‘We don’t want to be known as a jazz club.’ : Club’s New Format Strikes Sour Note With Jazz Fans
If persuaded to select a single description, one definition, Herb Jeffries will call himself a balladeer. As he is often wont to do, the 72-year-old tenor-baritone mentions his most famous song, “Flamingo,” a lilting ballad he sang with the Duke Ellington band in the 1940s.
“The only reason people associate me with jazz is that at one time in my life I sang with Ellington’s band,” the tall, dark singer said. “I’ve never been totally into jazz. I’ve been totally into music.”
Still, when Jeffries and his son, Robert, bought the ailing Carmelo’s in March, the local jazz community expected they would return the Sherman Oaks club to its halcyon days as one of the Valley’s most popular jazz hangouts, an always slightly run-down room where Sarah Vaughan or Carmen McRae might drop by to sit in on a set.
In the first few weeks after the Jeffrieses took over, audiences at Carmelo’s were indeed sprinkled with the likes of Los Angeles jazz musicians Spanky Wilson, Maurice Davis and Frances Coche.
There have been changes since.
The club is now called the Flamingo Music Center.
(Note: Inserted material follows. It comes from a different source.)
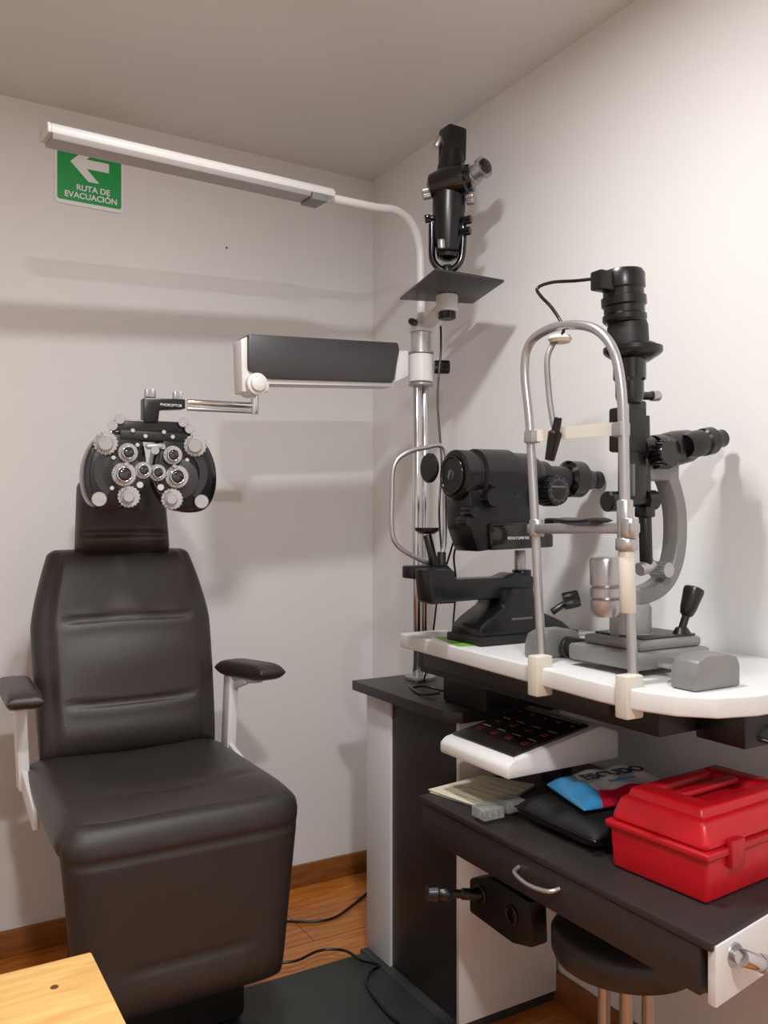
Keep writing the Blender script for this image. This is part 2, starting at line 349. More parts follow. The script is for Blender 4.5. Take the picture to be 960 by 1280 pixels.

Robert Jeffries said about $750,000 has been spent remodeling. The room looks newer and more plush than it ever has and features three stuffed flamingos spotlighted behind the stage.
There is also a difference in music. Look at the marquee on a given night and you may find anything from Turkish music to rock ‘n’ roll.
“Flamingo is a music center,” Herb Jeffries said. “We don’t want to be known as a jazz club. Sure we have jazz. But we’ve had rock bands in here; pop; Steve Allen, who does comedy, and opera on Sunday nights.
“I believe variety is what makes the big clubs go. That is the formula that we’re working on.”
That variety has irked loyal jazz fans who survive on a scant diet of two or three true jazz clubs in the Valley.
“There are fewer and fewer jazz places,” said Rheuben Allen, a fan, musician and owner the Sax Shop, a Studio City music store. It is Jeffries’ “business and he does have the right to do whatever he wants with it. It’s just that it had a good tradition as a jazz club. It seems a shame to change that.”
Carey Leverette, owner of Donte’s in North Hollywood, for 19 years perhaps the Valley’s premier jazz club, concedes that Jeffries’ switch to varied musical entertainment is a sign of the times.
“He’s not the only one. Everybody else is doing it,” Leverette said. “If it works for him, good for him. I’m sorry to see that jazz is not the premier commodity that it really is in the eyes of the public.
“When you can get a guy like Prince making $18 million a year and some of the greatest jazz players can’t even get a gig--something’s wrong there.”